The situation began with Amazon consumer chief Dave Clark trying to start an online beef with Sen. Bernie Sanders ahead of the Vermont politician’s visit to its Bessemer, Alabama, warehouse today. Sanders’ arrival comes as the fulfillment center pushes to unionize.

“I welcome @SenSanders to Birmingham and appreciate his push for a progressive workplace. I often say we are the Bernie Sanders of employers, but that’s not quite right because we actually deliver a progressive workplace”, tweeted Clark. He also lauded Amazon’s “safe and inclusive work environment.”

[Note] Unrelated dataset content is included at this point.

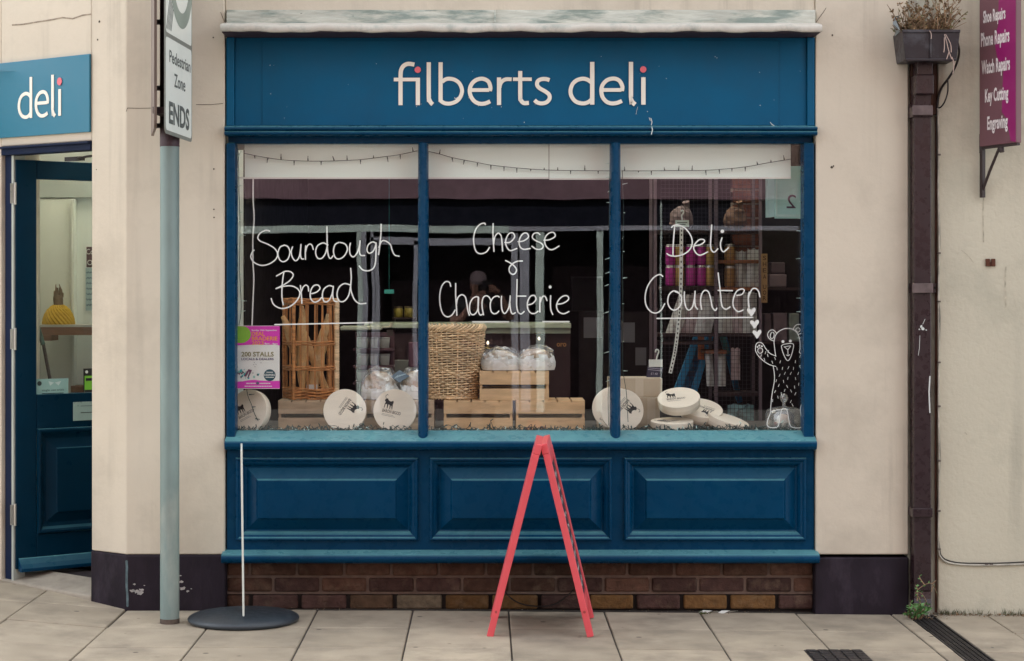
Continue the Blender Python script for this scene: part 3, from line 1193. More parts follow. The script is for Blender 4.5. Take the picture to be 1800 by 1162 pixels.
b = MB()
b.box(-9, 9, OY - 0.6, OY - 0.30, oZ(318), 11.0)
b.box(-9, -6.2, OY - 0.6, OY - 0.05, 0, oZ(318))
b.box(6.2, 9, OY - 0.6, OY - 0.05, 0, oZ(318))
b.build('wall', mat('opposite_brick', (0.10, 0.06, 0.05), 0.9, var=0.2), OPP)
b = MB()
b.box(-6.19, 6.19, OY - 0.35, OY + 0.05, oZ(350), oZ(316))
b.build('canopy_beam', mat('mauve_paint', (0.11, 0.06, 0.08), 0.7, var=0.2, vscale=2), OPP)
b = MB()
b.box(-6.19, 6.19, OY - 0.5, OY - 0.05, oZ(396), oZ(350.5))
b.build('fascia_board', mat('near_black_navy', (0.003, 0.004, 0.010), 0.5, spec=0.1), OPP)
b = MB()
b.box(-6.19, oX(895), OY - 0.06, OY, oZ(409), oZ(396.5))
b.box(oX(628), oX(636), OY - 0.06, OY + 0.004, 0.0, oZ(409.5))
b.box(oX(942), oX(957), OY - 0.06, OY + 0.004, 0.0, oZ(407))
b.box(oX(1049), oX(1060), OY - 0.06, OY + 0.004, 0.0, oZ(407))
b.box(oX(1160), oX(1163), OY - 0.06, OY + 0.004, 0.0, oZ(318))
b.build('door_frame', ALU, OPP)
b = MB()
b.box(oX(896), 6.19, OY - 0.06, OY, oZ(405), oZ(397))
b.box(oX(636.5), oX(645), OY - 0.06, OY, 0.0, oZ(409.5))
b.box(oX(653), oX(658), OY - 0.06, OY, 0.0, oZ(409.5))
b.box(oX(659), oX(667), OY - 0.06, OY, 0.0, oZ(423))
b.box(oX(726), oX(734), OY - 0.06, OY, 0.0, oZ(423))
b.box(oX(652), oX(899), OY - 0.06, OY, oZ(430), oZ(418))
b.box(oX(899), oX(911), OY - 0.06, OY, 0.0, oZ(409.5))
b.box(oX(914), oX(931), OY - 0.06, OY, 0.0, oZ(409.5))
b.build('door_frame', ALU2, OPP)
b = MB()
b.box(-6.19, 6.19, OY - 0.55, OY - 0.5, 0.0, oZ(397))
b.build('shop_window', mat('dark_glazing', (0.005, 0.003, 0.004), 0.5, var=0, spec=0.05), OPP)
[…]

Plenty of Twitter users called out Clark on his tweet, highlighting some of the complaints made against Amazon by its workers: firing pregnant women for taking too many bathroom breaks, aggressive anti-union measures, working conditions that are far from safe, and elevators used exclusively for products. Many also noted the numerous incidents of staff urinating in plastic bottles as they don’t have time or aren’t allowed to go to the bathroom.

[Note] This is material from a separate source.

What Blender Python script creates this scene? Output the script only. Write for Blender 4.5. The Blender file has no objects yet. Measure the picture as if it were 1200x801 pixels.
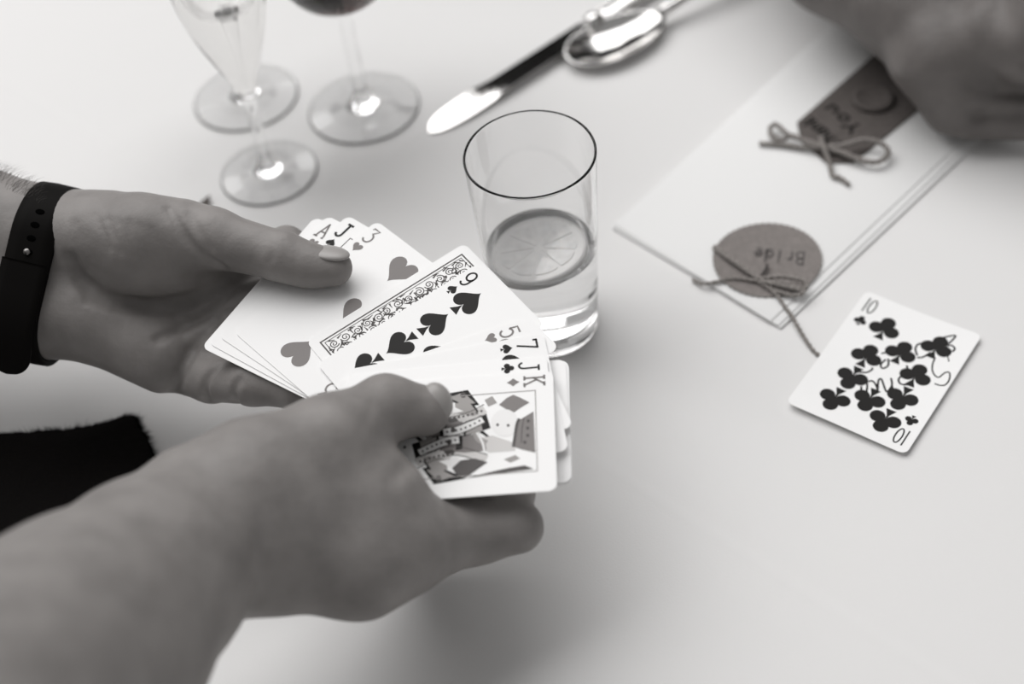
import bpy, bmesh, math, random
import numpy as np
from mathutils import Vector, Matrix

SC = bpy.context.scene
COL = SC.collection
random.seed(4)
RNG = np.random.default_rng(7)

# ------------------------------------------------------------------ camera
TZ = 750.0                                   # table top, millimetres above the floor
F_PX, PITCH, ROLL, CAM_H = 1800.0, math.radians(47.373), math.radians(-7.989), 588.5
_fw = np.array([0, math.cos(PITCH), -math.sin(PITCH)])
_rt0 = np.array([1.0, 0, 0]); _up0 = np.cross(_rt0, _fw)
_rt = math.cos(ROLL) * _rt0 + math.sin(ROLL) * _up0
_up = -math.sin(ROLL) * _rt0 + math.cos(ROLL) * _up0
_eye = np.array([0, 0, CAM_H])

cam_data = bpy.data.cameras.new('camera')
cam = bpy.data.objects.new('camera', cam_data)
COL.objects.link(cam)
cam.matrix_world = Matrix(((_rt[0], _up[0], -_fw[0], 0), (_rt[1], _up[1], -_fw[1], 0),
                           (_rt[2], _up[2], -_fw[2], (CAM_H + TZ) / 1000), (0, 0, 0, 1)))
cam_data.sensor_width = 36.0
cam_data.lens = F_PX * 36 / 1200
cam_data.clip_start = 0.02
cam_data.dof.use_dof = True
cam_data.dof.focus_distance = 0.700
cam_data.dof.aperture_fstop = 54 / 14.0
SC.camera = cam

# ------------------------------------------------------------------ light
world = bpy.data.worlds.new('world'); SC.world = world
world.use_nodes = True
bg = world.node_tree.nodes['Background']
bg.inputs['Color'].default_value = (1.0, 0.99, 0.985, 1)
bg.inputs['Strength'].default_value = 0.27

def area(name, loc, target, size, size_y, power):
    ld = bpy.data.lights.new(name, 'AREA'); ld.shape = 'RECTANGLE'
    ld.size = size; ld.size_y = size_y; ld.energy = power
    ld.color = (1, 0.99, 0.985)
    o = bpy.data.objects.new(name, ld); COL.objects.link(o)
    o.location = loc
    o.rotation_euler = (Vector(target) - Vector(loc)).to_track_quat('-Z', 'Y').to_euler()
    return o
area('marquee_window', (-0.8, 2.2, 3.7), (0, 0.5, 0.75), 4.8, 3.0, 140)

SC.view_settings.view_transform = 'Standard'
SC.view_settings.look = 'None'
SC.view_settings.gamma = 1.0
SC.view_settings.use_curve_mapping = False
SC.view_settings.exposure = 0.05

# ------------------------------------------------------------------ helpers: places (millimetres, z = 0 on the table)
def P(u, v, z=0.0):
    d = _fw + _rt * (u - 600) / F_PX - _up * (v - 400.5) / F_PX
    return _eye + d * ((z - CAM_H) / d[2])
def D(u, v, d):
    return _eye + d * (_fw + _rt * (u - 600) / F_PX - _up * (v - 400.5) / F_PX)
def W(p):                                     # millimetres -> scene metres
    return Vector((p[0] / 1000, p[1] / 1000, (p[2] + TZ) / 1000))

# ------------------------------------------------------------------ helpers: materials
def mat(name, col, rough=0.6, metal=0.0, spec=0.5, trans=0.0, ior=1.45, bump=None, noise=None, sss=0.0, sheen=0.0):
    m = bpy.data.materials.new(name); m.use_nodes = True
    nt = m.node_tree; b = nt.nodes['Principled BSDF']
    if isinstance(col, (int, float)): col = (col, col * 0.97, col * 0.95)
    b.inputs['Base Color'].default_value = (*col, 1)
    b.inputs['Roughness'].default_value = rough
    b.inputs['Metallic'].default_value = metal
    b.inputs['Specular IOR Level'].default_value = spec
    b.inputs['Transmission Weight'].default_value = trans
    b.inputs['IOR'].default_value = ior
    if sss:
        b.inputs['Subsurface Weight'].default_value = sss
        b.inputs['Subsurface Radius'].default_value = (1, 0.8, 0.7)
        b.inputs['Subsurface Scale'].default_value = 0.004
    if sheen:
        b.inputs['Sheen Weight'].default_value = sheen
    tc = nt.nodes.new('ShaderNodeTexCoord')
    if noise:                                  # (scale, amount): mottling of the thing's own colour
        n = nt.nodes.new('ShaderNodeTexNoise'); n.inputs['Scale'].default_value = noise[0]
        n.inputs['Detail'].default_value = 4
        nt.links.new(tc.outputs['Object'], n.inputs['Vector'])
        r = nt.nodes.new('ShaderNodeValToRGB')
        a = noise[1]
        r.color_ramp.elements[0].position = 0.3; r.color_ramp.elements[1].position = 0.7
        r.color_ramp.elements[0].color = (*[c * (1 - a) for c in col], 1)
        r.color_ramp.elements[1].color = (*[min(1, c * (1 + a)) for c in col], 1)
        nt.links.new(n.outputs['Fac'], r.inputs['Fac'])
        nt.links.new(r.outputs['Color'], b.inputs['Base Color'])
    if bump:                                   # list of (kind, scale, strength, distance)
        last = None
        for kind, s, st, dist in bump:
            if kind == 'noise':
                n = nt.nodes.new('ShaderNodeTexNoise'); n.inputs['Scale'].default_value = s
                n.inputs['Detail'].default_value = 3; out = n.outputs['Fac']
            elif kind == 'voronoi':
                n = nt.nodes.new('ShaderNodeTexVoronoi'); n.inputs['Scale'].default_value = s; out = n.outputs['Distance']
            else:
                n = nt.nodes.new('ShaderNodeTexWave'); n.inputs['Scale'].default_value = s
                n.bands_direction = kind; out = n.outputs['Fac']
            nt.links.new(tc.outputs['Object'], n.inputs['Vector'])
            bp = nt.nodes.new('ShaderNodeBump'); bp.inputs['Strength'].default_value = st
            bp.inputs['Distance'].default_value = dist
            nt.links.new(out, bp.inputs['Height'])
            if last: nt.links.new(last.outputs['Normal'], bp.inputs['Normal'])
            last = bp
        nt.links.new(last.outputs['Normal'], b.inputs['Normal'])
    return m

M = {}
M['cloth'] = mat('white_tablecloth', (0.80, 0.795, 0.79), 0.9, spec=0.1,
                 bump=[('noise', 900, 0.10, 0.0006), ('noise', 12, 0.15, 0.004)])
M['napkin'] = mat('white_napkin', (0.86, 0.86, 0.855), 0.9, spec=0.1, bump=[('noise', 700, 0.1, 0.0005)])
M['card'] = mat('card_stock', (0.93, 0.928, 0.925), 0.42, spec=0.35, bump=[('noise', 1500, 0.03, 0.0002)])
M['black_ink'] = mat('black_ink', (0.010, 0.009, 0.0085), 0.5, spec=0.2)
M['red_ink'] = mat('grey_ink', (0.19, 0.175, 0.17), 0.5)
M['dark_ink'] = mat('charcoal_ink', (0.055, 0.048, 0.046), 0.5)
M['mid_ink'] = mat('mid_grey_ink', (0.32, 0.305, 0.295), 0.5)
M['pale_ink'] = mat('pale_grey_ink', (0.62, 0.605, 0.595), 0.5)
M['white_ink'] = mat('white_ink', (0.85, 0.845, 0.84), 0.5)
M['skin'] = mat('skin', (0.25, 0.236, 0.228), 0.5, spec=0.35, sss=0.05, noise=(55, 0.14),
                bump=[('noise', 160, 0.22, 0.0016), ('voronoi', 900, 0.12, 0.0004)])
M['skin_dark'] = mat('guest_skin', (0.155, 0.143, 0.137), 0.5, spec=0.35, sss=0.1, noise=(40, 0.18),
                     bump=[('noise', 120, 0.22, 0.0018)])
M['nail'] = mat('nail', (0.36, 0.345, 0.335), 0.35, spec=0.5)
M['rubber'] = mat('black_rubber', (0.005, 0.0044, 0.0041), 0.65, spec=0.08)
M['black_fabric'] = mat('black_fabric', (0.008, 0.0072, 0.007), 0.95, spec=0.05, bump=[('noise', 500, 0.6, 0.001)])
M['shirt'] = mat('black_shirt', (0.02, 0.019, 0.0185), 0.9, spec=0.1, bump=[('noise', 40, 0.3, 0.01)])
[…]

Wisconsin congressman Pocan joined in. “Paying workers $15/hr doesn’t make you a “progressive workplace” when you union-bust & make workers urinate in water bottles,” he wrote.

The Amazon News account then got involved, responding to Pocan with: “You don’t really believe the peeing in bottles thing, do you? If that were true, nobody would work for us.”

Amazon’s denial opened the floodgates. Author James Bloodworth, who worked undercover at the company, tweeted: “I was the person who found the pee in the bottle. Trust me, it happened.” He also cited a survey of UK-based Amazon warehouse workers that found 74% were afraid to go to the bathroom during a shift out of fear of missing productivity targets.

Elsewhere, Business Insider spoke to five current and former Amazon employees who said peeing in bottles was part of the job due to the strict time constraints placed on drivers and contract workers.

“They keep track of your movements — how many times you stop, how fast you drive,” Enrique Sanchez, who worked as a driver for eight months in 2020, told the publication. “Using the restroom in the van is the only option sometimes.”

Amazon is used to dealing with PR disasters and bad publicity at this point—the current fiasco comes soon after reports of its delivery workers being forced to agree to AI surveillance or risk losing their jobs. But with its net income jumping from $11.6 billion in 2019 to $21.33 billion last year, the all-important bottom line isn’t being affected.